The Murderer est évidemment un polar, mais aussi un mélodrame (même si les femmes sont pratiquement absentes de l’écran, elles sont au cœur des motivations de plusieurs personnages clés) et un film "politique". Ce n’est sans doute pas par hasard que les nombreux meurtres du film ont pour origine la décision d’un banquier.
Gu-Nam travaille comme chauffeur de taxi dans la ville chinoise de Yanji, où vit une importante communauté de chinois d’origine coréenne. Ils sont surnommés les joseonjok par les coréens du sud. Il a emprunté 60 000 yuans pour payer le visa permettant à sa femme d’aller travailler en Corée du Sud, mais ne reçoit plus de nouvelles d’elle. Il doit rembourser ce prêt, mais l’argent qu’il gagne la journée, il le perd le soir en jouant au Mah-jong. Les gros bras du prêteur viennent régulièrement lui frotter les côtes pour lui rappeler sa dette. Après une bagarre dans un bar, un caïd local le remarque et lui propose de rembourser son prêt s’il va tuer quelqu’un en Corée du Sud. Gu-Nam accepte le contrat car ce voyage lui permettra aussi de savoir ce qu’il est advenu de sa femme. Sans le savoir, il vient de mettre le doigt dans un engrenage dont il n’a aucune idée des conséquences.
Dès le début, Na-Hon-jin inscrit son film dans l’environnement poisseux et misérable de ces coréens d’outre-Mer Jaune, avec ses immeubles délabrés, son marché aux chiens… Une ambiance glauque dont ne se départira pas le film. Les films "nihilistes" m’exaspèrent habituellement car on sent trop les gimmicks de scénario. Mais ici le désespoir s’inscrit dans la logique de l’histoire.
The Murderer est un film sur les barbares, au sens où l’entendaient les romains : les personnes vivant au-delà des frontières de l’empire. Elles sont craintes et méprisées parce venant d’une civilisation jugée inférieure. Les méthodes changent, mais les problématiques semblent rester éternelles. Les barbares des temps anciens convoitaient les richesses de l’empire pour les piller, tandis que de nos jours les immigrés viennent chercher de meilleures conditions de vie. Ils émigrent pour une question de survie économique. Le polar porte cette problématique à son point d’incandescence. La quête de Gu-Nam en Corée du Sud finit par devenir existentielle. Il lutte pour sa survie, tout simplement. Il semble dès lors disposer d’une énergie infinie pour échapper comme par miracle aux multiples affrontements.

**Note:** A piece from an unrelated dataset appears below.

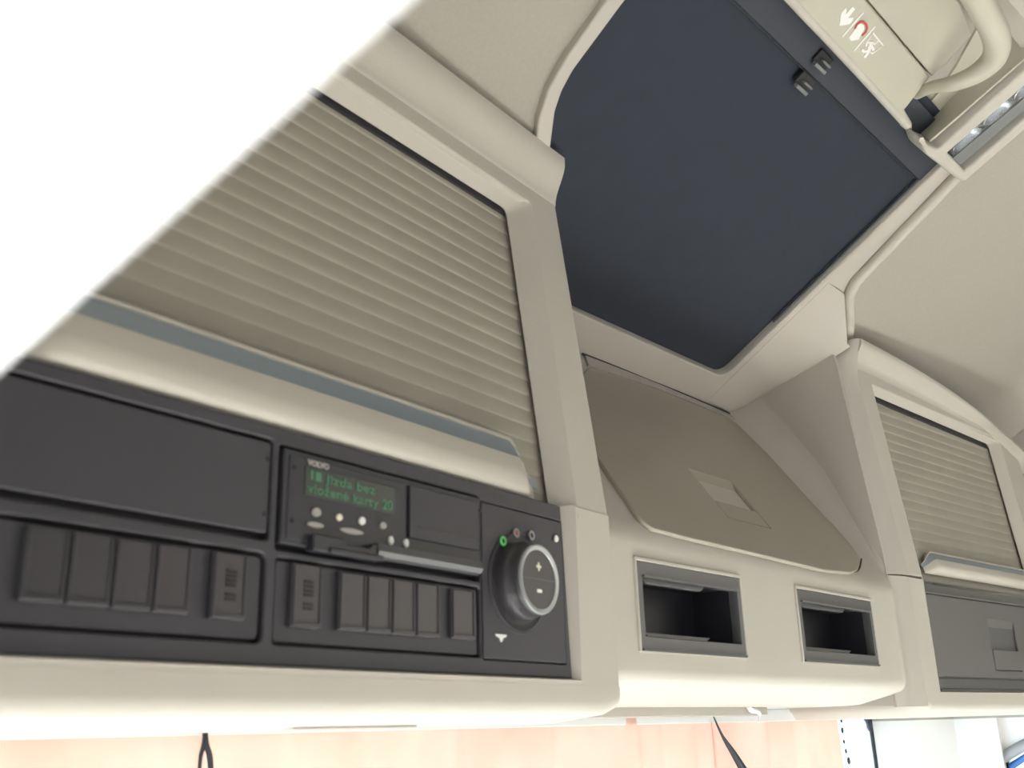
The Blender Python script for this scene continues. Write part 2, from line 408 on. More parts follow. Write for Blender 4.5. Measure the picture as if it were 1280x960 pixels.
lg = PL.at(383, 586, f); lg2 = PL.at(410, 588, f)
text('maker_lettering', PL, (lg[0], dt1+.0012), 'VOLVO', .0044, GREYL, tac, f+.0008, width=lg2[0]-lg[0], bold=.00025)
def blob(px, rw, rh, m, name='button'):
    s_, t_ = PL.at(*px, f+.001); plate(name, PL, [disc((s_, t_), rh, 18, rw/rh)], f+.0016, .0022, m, tac, .0006)
blob((396, 640), .0034, .0026, GREYL); blob((424.5, 646.5), .0024, .0021, YELP); blob((453, 651), .0026, .0025, WHITEP); blob((479, 656.6), .0031, .0022, GREYL)
blob((395, 656), .0062, .0017, GREYL); blob((440, 664), .0098, .0017, GREYL); blob((489, 675.6), .0022, .0028, WHITEP); blob((508, 679), .0022, .0028, WHITEP)
a = PL.at(392, 664, .003); b = PL.at(480, 702, .003)
cs = plate('card_slot', PL, [rnd([(a[0], a[1]-.001), (a[0]+.024, a[1]-.001), (a[0]+.027, a[1]-.004), (b[0]-.013, a[1]-.004), (b[0]-.010, a[1]-.001), (b[0], a[1]-.001), (b[0], b[1]), (a[0], b[1])], .0015)], .0035, .008, TACHO, tac, .001)
plate('card_slot_lip', PL, [rnd(rc(a[0]+.012, b[1]-.0005, b[0]-.004, b[1]+.003), .001)], .005, .003, TACHO, cs, .0008)
a = PL.at(512, 602, 0); b = PL.at(597, 690, 0)
pd = plate('printer_drawer', PL, [rnd(rc(a[0], b[1]+.001, .1785, a[1]-.002), .0012)], .0005, .003, TACHO, tac, .0006)
plate('drawer_line', PL, [rc(a[0]+.008, b[1]+.0085, .174, b[1]+.0092)], .0010, .001, DARK2, pd, .0002)
a = PL.at(470, 686, .002)
st = sweep('drawer_lip', PL, [(-.0535, -.002), (-.0535, .003), (-.0505, .0052), (-.0455, .0035), (-.0450, -.002)], a[0], .1765, BINF, tac, smooth=30)
# ------------------------------------------------------------------ dial unit
dia = thing('heater_dial_panel', 'charcoal control panel with round plus and minus dial at the fascia right end', 'control panel', PL.w(.237, -.108, -.02))
plate('faceplate', PL, [rnd(rc(.1857, -.1088, .2880, -.0012), .0012)], -.0030, .006, DARK, dia, .0008)
kc = (.2390, -.0500)
def solve_c(px, off):                            # where a point standing off the panel sits
    return PL.at(px[0], px[1], off)
kc = solve_c((674, 724), .015)
print('DIAL', kc)
ring = lathe('dial_dish', PL, (kc[0]-.001, kc[1]-.001), [(.0365, -.0032), (.0362, -.0022), (.034, -.0014), (.031, -.0026), (.0295, -.0028), (.0295, -.0040)], DARK2, dia)
kn = lathe('dial', PL, kc, [(.0285, -.0028), (.0285, .003), (.0272, .0055), (.0262, .0068), (.0258, .0120), (.0252, .0142), (.0246, .0148)], DARK2, dia)
lathe('dial_ring', PL, kc, [(.0250, .0138), (.0249, .0154), (.0238, .0160), (.0212, .0155), (.0206, .0142)], SILVER, kn)
lathe('push_cap', PL, kc, [(.0208, .0138), (.0204, .0146), (.0190, .0142), (.0100, .0138), (.0008, .0137)], DARK2, kn)
plate('cap_split', PL, [rc(kc[0]-.0225, kc[1]-.0004, kc[0]+.0225, kc[1]+.0004)], .0149, .0012, BINF, kn, .0002)
plate('plus_mark', PL, [[(kc[0]+a_, kc[1]+.009+b_) for a_, b_ in ((-.0009, -.0030), (.0009, -.0030), (.0009, -.0009), (.0030, -.0009), (.0030, .0009), (.0009, .0009), (.0009, .0030), (-.0009, .0030), (-.0009, .0009), (-.0030, .0009), (-.0030, -.0009), (-.0009, -.0009))]], .0152, .0012, YELP, kn, .0001)
plate('minus_mark', PL, [rnd(rc(kc[0]-.003, kc[1]-.0095, kc[0]+.003, kc[1]-.0072), .0008)], .0152, .0012, WHITEP, kn, .0001)
def ringl(px, m, mi=BLACK, r=.0036):
    c = PL.at(px[0], px[1], 0); o = plate('indicator', PL, [disc(c, r, 22), disc(c, r*.55, 16)], -.0008, .0015, m, dia, .0003)
    plate('indicator_core', PL, [disc(c, r*.54, 16)], -.0014, .0012, mi, o, .0002)
ringl((631, 676), GREENL); ringl((647.5, 666), GREYL, REDL); ringl((666.5, 669), GREYL)
c = PL.at(697.5, 673, 0); plate('indicator', PL, [disc(c, .0026, 18)], -.0010, .0015, WHITEP, dia, .0004)
c = PL.at(626, 797, -.003)
plate('horn_symbol', PL, [[(c[0]-.0065, c[1]+.0022), (c[0]+.0065, c[1]+.0022), (c[0]+.0060, c[1]+.0008), (c[0]+.0022, c[1]-.0004), (c[0]+.0006, c[1]-.0030), (c[0]-.0006, c[1]-.0030), (c[0]-.0022, c[1]-.0004), (c[0]-.0060, c[1]+.0008)]], -.0024, .0006, WHITEP, dia, .0001)

# ================================================================== CENTRE UNIT
cen = thing('centre_console', 'beige centre storage console with sloping lid between the two slatted lockers', 'cabinet', (.99, .6, .01))
prof = [(.655, .0205), (.62, .0200), (.580, .0200), (.560, .0212)]
for k in range(0, 7):
    a_ = rad(28) + k/6*rad(62); prof.append((.5145-.013*math.sin(a_), .0470-.013*math.cos(a_)))
zs = [.0606, .0985, .1365, .150]
for z in zs: prof.append((.5015, z))
for k in range(1, 6):
    t = k/5; p0 = V((.5015, .150)); p1 = V((.5015, .163)); p2 = V((.5135, .1770))
    q = p0*(1-t)**2+p1*2*t*(1-t)+p2*t*t; prof.append((q.x, q.y))
prof += [(.60, .2985), (.650, .3685), (.692, .4275)]
binA = (.7325, .0606, .9085, .1365); binB = (1.0288, .0606, 1.2215, .1365)
XR = 1.29; fr = .045
cols = [.692, .70, .71, binA[0], .82, binA[2], .97, binB[0], 1.12, binB[2], 1.24, XR-fr]
for k in range(1, 9): cols.append(XR-fr+fr*math.sin(k/8*math.pi/2))
rows = []
for i, (y, z) in enumerate(prof):
    j0 = max(i-1, 0); j1 = min(i+1, len(prof)-1)
    ty, tz = prof[j1][0]-prof[j0][0], prof[j1][1]-prof[j0][1]; L_ = math.hypot(ty, tz); ny, nz = -tz/L_, ty/L_
    r_ = []
    for x in cols:
        e = max(0.0, x-(XR-fr)); d = fr-math.sqrt(max(0, fr*fr-e*e))
        k = .10*max(0.0, min(1.0, (z-.012)/.0355)) + .90*max(0.0, min(1.0, (z-.165)/.15))
        r_.append(V((x, y+ny*d*k, z+nz*d*k)))
    rows.append(r_)
iz0 = [i for i, p in enumerate(prof) if abs(p[1]-.0606) < 1e-6 and abs(p[0]-.5015) < 1e-6][0]
ix = [cols.index(binA[0]), cols.index(binA[2]), cols.index(binB[0]), cols.index(binB[2])]
grid('console_body', rows, BEIGE, cen, cut=lambda i, j: iz0 <= i < iz0+2 and (ix[0] <= j < ix[1] or ix[2] <= j < ix[3]), smooth=45)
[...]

Le caïd de Yanji débarque avec ses troupes dépenaillées en Corée du Sud, qui font tache dans les hôtels de luxe. Les gangsters du cru ne cachent pas leur mépris pour ces « pouilleux ». Et ils ont bien tort. La loi du milieu veut que la nouvelle génération - ici les gangster venant de Chine - prenne le pas sur l’ancienne. Cette dernière s’est embourgeoisée, et ses méthodes, si dures soient elles, sont remplacées par de plus cruelles. La pellicule suinte le sang ; les gangsters de tous bords préférant s’écharper à coup de couteaux et de hachettes ! Peut être même un peu trop. Je n’ai pas compté le nombre de morts, mais il doit dépasser les cinquante ! Il faut être de la police pour sortir son flingue - et encore faudrait-il savoir l’utiliser !
The Murderer est un film d’une énergie intense. La rage de Gu-Nam, qui n’a rapidement plus rien à perdre, contamine la réalisation. Lors des nombreux affrontements du film, la caméra de Na Hong-jin reste au contact des personnages avec un montage très découpé. Le film, qui dure deux heures et vingt minutes, aurait gagné à être resserré. L’attention (la tension) s’effrite quand le film s’étire.
Na-Hon-jin nous offre de belles poursuites, aussi bien à pied qu’en voiture. Dans la dernière course-poursuite automobile, on distingue seulement les visages des conducteurs, le choc des impacts et les feux des voitures étirés par la camera numérique. Le spectateur perd la compréhension de l’action, mais est mis au cœur du chaos. Cette scène résume le talent de cinéaste de Na Hong-jin, et l’expérience offerte par The Murderer aux spectateurs.
he Murderer sortira en France le 20 juillet.
[1] Un des morceaux du premier album des Béruriers Noirs, Macadam Massacre. Certains riffs rageurs de Loran auraient constitué un bon accompagnement au film.